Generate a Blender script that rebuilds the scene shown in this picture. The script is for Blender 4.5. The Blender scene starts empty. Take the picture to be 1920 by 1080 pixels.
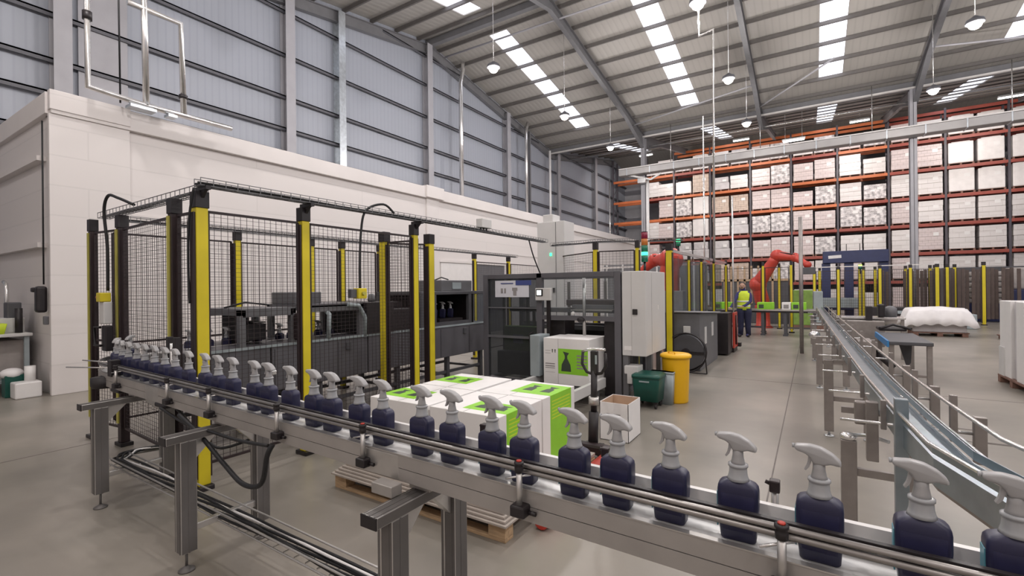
import bpy, bmesh, math, random
from mathutils import Vector, Matrix
random.seed(7)
PI = math.pi
sc = bpy.context.scene
col = sc.collection

# ------------------------------------------------------------------ camera
F_PX = 886.19; CAM_H = 1.7
yaw, pitch, roll = math.radians(32.45), math.radians(0.034), math.radians(-0.6225)
fwd = Vector((-math.sin(yaw)*math.cos(pitch), math.cos(yaw)*math.cos(pitch), math.sin(pitch)))
r0 = Vector((math.cos(yaw), math.sin(yaw), 0)); u0 = r0.cross(fwd)
rgt = r0*math.cos(roll)+u0*math.sin(roll); up = rgt.cross(fwd)
cam_d = bpy.data.cameras.new('camera'); cam = bpy.data.objects.new('camera', cam_d); col.objects.link(cam)
M = Matrix((rgt, up, -fwd)).transposed().to_4x4(); M.translation = Vector((0, 0, CAM_H))
cam.matrix_world = M
cam_d.sensor_fit = 'HORIZONTAL'; cam_d.sensor_width = 36; cam_d.lens = 36*F_PX/1920
cam_d.clip_start = .05; cam_d.clip_end = 300
sc.camera = cam
# ------------------------------------------------------------------ world, exposure
sc.view_settings.view_transform = 'Standard'; sc.view_settings.look = 'None'
sc.view_settings.gamma = 1; sc.view_settings.use_curve_mapping = False
sc.view_settings.exposure = -0.95
w = bpy.data.worlds.new('world'); sc.world = w; w.use_nodes = True
w.node_tree.nodes['Background'].inputs[0].default_value = (.75, .85, 1, 1)
w.node_tree.nodes['Background'].inputs[1].default_value = 1.0
SKY_PANEL = 9.0      # daylight strength of the translucent roof lights
LAMP_POWER = 300.0   # each high bay lamp
sc.cycles.max_bounces = 8; sc.cycles.diffuse_bounces = 4; sc.cycles.glossy_bounces = 3
sc.cycles.transmission_bounces = 4; sc.cycles.transparent_max_bounces = 12
sc.cycles.use_light_tree = True; sc.cycles.sample_clamp_indirect = 6
sc.cycles.caustics_reflective = False; sc.cycles.caustics_refractive = False

# ------------------------------------------------------------------ materials
def mat(name, c, rough=.5, metal=0, noise=0, nscale=6, bump=0, bscale=40, emit=0, alpha=1, spec=.5, ncol=None, stretch=None):
    m = bpy.data.materials.new(name); m.use_nodes = True
    nt = m.node_tree; b = nt.nodes['Principled BSDF']
    b.inputs['Base Color'].default_value = (*c, 1); b.inputs['Roughness'].default_value = rough
    b.inputs['Metallic'].default_value = metal; b.inputs['Specular IOR Level'].default_value = spec
    if alpha < 1: b.inputs['Alpha'].default_value = alpha
    if emit:
        b.inputs['Emission Color'].default_value = (*c, 1); b.inputs['Emission Strength'].default_value = emit
    tc = nt.nodes.new('ShaderNodeTexCoord'); vec = tc.outputs['Object']
    if stretch:
        mp = nt.nodes.new('ShaderNodeMapping'); mp.inputs['Scale'].default_value = stretch
        nt.links.new(vec, mp.inputs[0]); vec = mp.outputs[0]
    if noise:
        n = nt.nodes.new('ShaderNodeTexNoise'); n.inputs['Scale'].default_value = nscale; n.inputs['Detail'].default_value = 5
        nt.links.new(vec, n.inputs['Vector'])
        r = nt.nodes.new('ShaderNodeValToRGB'); r.color_ramp.elements[0].position = .3; r.color_ramp.elements[1].position = .7
        c2 = ncol or tuple(max(0, x*(1-noise)) for x in c)
        r.color_ramp.elements[0].color = (*c2, 1); r.color_ramp.elements[1].color = (*[min(1, x*(1+noise*.4)) for x in c], 1)
        nt.links.new(n.outputs['Fac'], r.inputs[0]); nt.links.new(r.outputs[0], b.inputs['Base Color'])
    if bump:
        n2 = nt.nodes.new('ShaderNodeTexNoise'); n2.inputs['Scale'].default_value = bscale
        nt.links.new(vec, n2.inputs['Vector'])
        bp = nt.nodes.new('ShaderNodeBump'); bp.inputs['Strength'].default_value = bump; bp.inputs['Distance'].default_value = .02
        nt.links.new(n2.outputs['Fac'], bp.inputs['Height']); nt.links.new(bp.outputs[0], b.inputs['Normal'])
    return m
def wave_mat(name, c, c2, scale, direction='Z', rough=.5, bump=.6, metal=0, sharp=None):
    m = mat(name, c, rough, metal); nt = m.node_tree; b = nt.nodes['Principled BSDF']
    tc = nt.nodes.new('ShaderNodeTexCoord')
    wv = nt.nodes.new('ShaderNodeTexWave'); wv.bands_direction = direction; wv.inputs['Scale'].default_value = scale
    nt.links.new(tc.outputs['Object'], wv.inputs[0])
    r = nt.nodes.new('ShaderNodeValToRGB'); r.color_ramp.elements[0].color = (*c2, 1); r.color_ramp.elements[1].color = (*c, 1)
    r.color_ramp.elements[0].position = 0; r.color_ramp.elements[1].position = sharp or .25
    nt.links.new(wv.outputs['Fac'], r.inputs[0]); nt.links.new(r.outputs[0], b.inputs['Base Color'])
    bp = nt.nodes.new('ShaderNodeBump'); bp.inputs['Strength'].default_value = bump; bp.inputs['Distance'].default_value = .02
    nt.links.new(wv.outputs['Fac'], bp.inputs['Height']); nt.links.new(bp.outputs[0], b.inputs['Normal'])
    return m
def brick_mat(name, c1, c2, mortar, bw, bh, msize=.01, rough=.6, axis='YZ', bump=.3, offset=.5):
    m = mat(name, c1, rough); nt = m.node_tree; b = nt.nodes['Principled BSDF']
    tc = nt.nodes.new('ShaderNodeTexCoord'); sx = nt.nodes.new('ShaderNodeSeparateXYZ'); cb = nt.nodes.new('ShaderNodeCombineXYZ')
    nt.links.new(tc.outputs['Object'], sx.inputs[0])
    if axis == 'ALL':
        ad = nt.nodes.new('ShaderNodeMath'); nt.links.new(sx.outputs[0], ad.inputs[0]); nt.links.new(sx.outputs[1], ad.inputs[1])
        nt.links.new(ad.outputs[0], cb.inputs[0]); nt.links.new(sx.outputs[2], cb.inputs[1])
    else:
        nt.links.new(sx.outputs['XYZ'.index(axis[0])], cb.inputs[0]); nt.links.new(sx.outputs['XYZ'.index(axis[1])], cb.inputs[1])
    br = nt.nodes.new('ShaderNodeTexBrick'); br.inputs['Color1'].default_value = (*c1, 1); br.inputs['Color2'].default_value = (*c2, 1)
    br.inputs['Mortar'].default_value = (*mortar, 1); br.inputs['Scale'].default_value = 1; br.inputs['Mortar Size'].default_value = msize
    br.inputs['Brick Width'].default_value = bw; br.inputs['Row Height'].default_value = bh; br.offset = offset
    nt.links.new(cb.outputs[0], br.inputs['Vector']); nt.links.new(br.outputs['Color'], b.inputs['Base Color'])
    bp = nt.nodes.new('ShaderNodeBump'); bp.inputs['Strength'].default_value = bump; bp.inputs['Distance'].default_value = -.01
    nt.links.new(br.outputs['Fac'], bp.inputs['Height']); nt.links.new(bp.outputs[0], b.inputs['Normal'])
    return m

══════

INSTRUCTIONS TO FOLLOW: Pictures excluded, repeat exactly the lines from the top of the material through the line with "col = sc.collection", including both of those lines.

OUTPUT FOR THIS TASK:
Generate a Blender script that rebuilds the scene shown in this picture. The script is for Blender 4.5. The Blender scene starts empty. Take the picture to be 1920 by 1080 pixels.
import bpy, bmesh, math, random
from mathutils import Vector, Matrix
random.seed(7)
PI = math.pi
sc = bpy.context.scene
col = sc.collection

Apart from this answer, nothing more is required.